W zeszłym tygodniu Ojciec Święty wędrował pieszo z bazyliki Matki Bożej Większej do kościoła św. Marcelego, gdzie znajduje się cudowny starożytny krzyż. Teraz ten krucyfiks dotrze do Watykanu, a papież dokona jutro przed nim aktu prostracji.
Mieszkańcy wierzą – jak pisze włoski „Il Messaggero” – że cudowny krzyż zatrzymał zarazę w Rzymie w XVI wieku. Tydzień temu papież klęczał przed nim w kościele przy jednej z głównych ulic Wiecznego Miasta – via del Corso. Jutro ten krucyfiks zostanie przewieziony małą furgonetką do Watykanu. Jak pisze dziennik, „powinien przybyć z piękną procesją, ale nie są to odpowiednie na to czasy”.
Krzyż zostanie wystawiony na dziedzińcu bazyliki św. Piotra, gdzie papież – naprzeciwko robiącego dodatkowo dramatyczne wrażenie pustego placu św. Piotra – upadnie na twarz przed krucyfiksem, aby „błagać o ustanie tej epidemii bez końca, która powoduje śmierć i rany na całym świecie, hamując gospodarkę na pięciu kontynentach i rujnując życie całej ludzkości”.

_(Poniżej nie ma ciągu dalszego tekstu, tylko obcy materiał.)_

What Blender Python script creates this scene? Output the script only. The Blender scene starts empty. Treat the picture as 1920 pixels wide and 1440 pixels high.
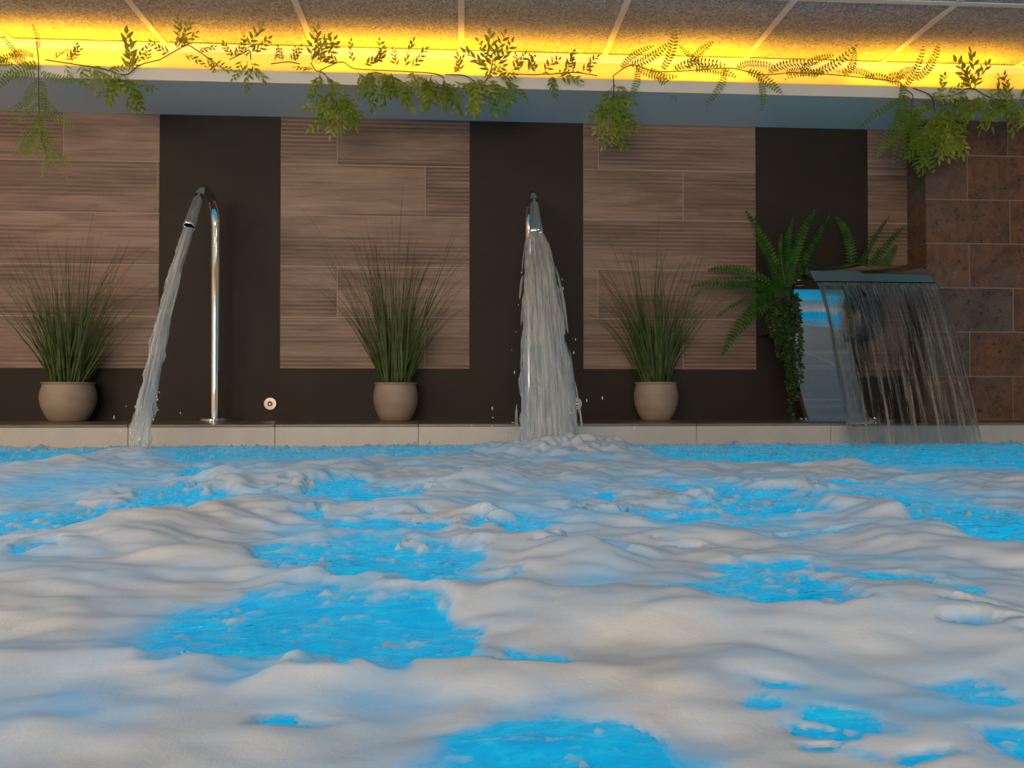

Gazeta przypomina, że koronawirus dotarł po cichu także do Domu św. Marty, gdzie mieszka papież i ok. 30 gości (prawie wszyscy pracują w watykańskich kongregacjach). Okazało się, że przedwczoraj, podczas rutynowych badań w ambulatorium watykańskim, jeden z najbliższych współpracowników papieża z Sekretariatu Stanu miał zbyt wysoką temperaturę. Natychmiast wdrożono procedury, duchownego odizolowano w jego pokoju i pobrano mu wymaz. Następnego dnia okazało się, że wynik jest pozytywny. Kapłan został przewieziony do szpitala Columbus. Jego stan jest dobry, ale to już szósty przypadek, który – jak piszą dziennikarze – „pokazuje, że epidemia postępuje szybko także wewnątrz Murów Leona, gdzie żyje ok. 500 mieszkańców, których średnia wieku przekracza siedemdziesiątkę”.
Mówi się, że to ostatnie chwile do całkowitego zamknięcia Watykanu.